By the way, this is now the second recent movie, again after “Bohemian Rhapsody,” in which John Reid is depicted in a highly unfavorable light, with Richard Madden taking over the role that Aidan Gillen played in “BoRap” and giving it a glowering intensity that extends to a significant if not terribly explicit gay sex scene. (And it’s the second recent movie to distort John Reid’s dealings with his clients, though I guess I need to stop harping on that kind of stuff.)

Because Elton wrote the music to his songs but Bernie Taupin (generally) wrote the lyrics, “Rocketman” attempts the tricky task of trying to locate autobiography in lyrics that were written by somebody else. At times it works to create genuinely touching, emotional moments, none more so than the scene in which Elton writes his first great song, “Your Song,” as his mother, grandmother and Bernie realize what he’s accomplishing in front of their eyes.

And sometimes, as was always true with Elton John’s music, the lyrics are simply secondary to the melodies and the spectacle — and in this case, secondary to the dazzling and frequently berserk choreography.

Egerton does his own singing in the film, and he does a fine job that isn’t an imitation. (If it were, it wouldn’t be a good one — he does the songs well without capturing the specific tone of Elton’s voice. And he persuades us that he’s some version of Elton, even though he never really looks like the guy, either.) Jamie Bell is in many ways the voice of reason as Bernie Taupin, who comes across as the true love of Elton’s life (though not in that way).

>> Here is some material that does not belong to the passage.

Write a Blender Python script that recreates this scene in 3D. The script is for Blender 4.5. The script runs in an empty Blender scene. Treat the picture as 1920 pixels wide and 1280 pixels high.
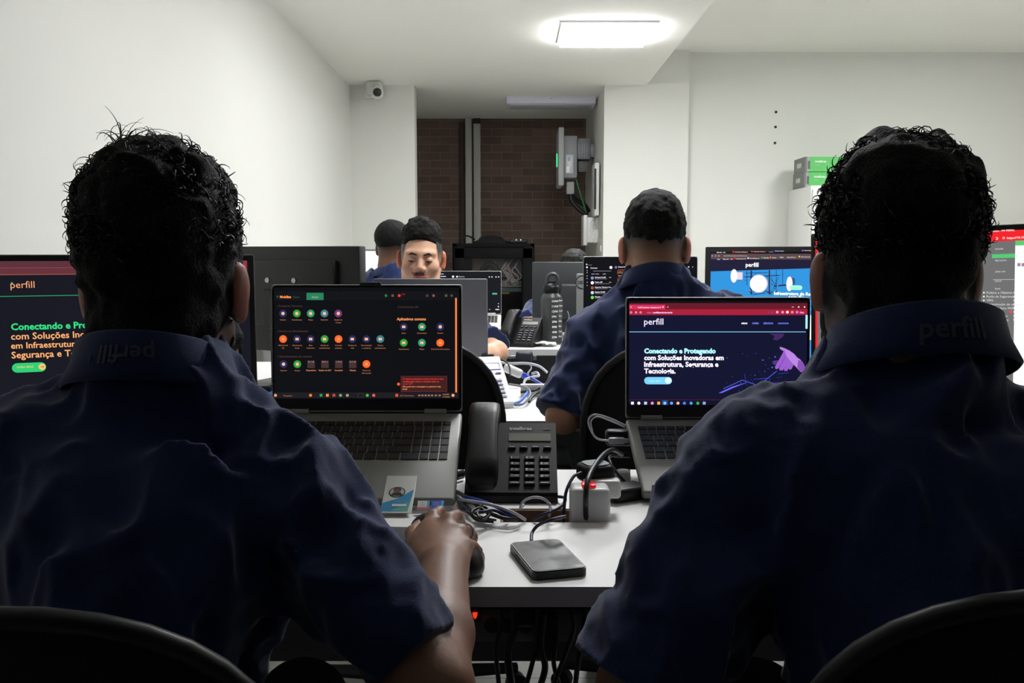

It’s all grand and fun and corny, a musical fantasy that reaches for the sky and gets there often enough to make it diverting but also frustrating. The recent years have seen a number of affecting indie musicals, from John Carney’s “Once” and “Sing Street” to the upcoming “Blinded by the Light,” and “Rocketman” is bigger and bolder than that — so big and bold, perhaps, that it can be harder to find the heart.

The Cannes premiere audience, though, was nothing but enthusiastic. With Elton in the house, they roared when the film ended with a reconstruction of the “I’m Still Standing” video, which was shot in Cannes, and then roared some more through the credits, and then kept roaring while Elton, Fletcher and the cast took their bows.

Let’s just say that a quick rendition of “Can You Feel the Love Tonight” wouldn’t have been out of place.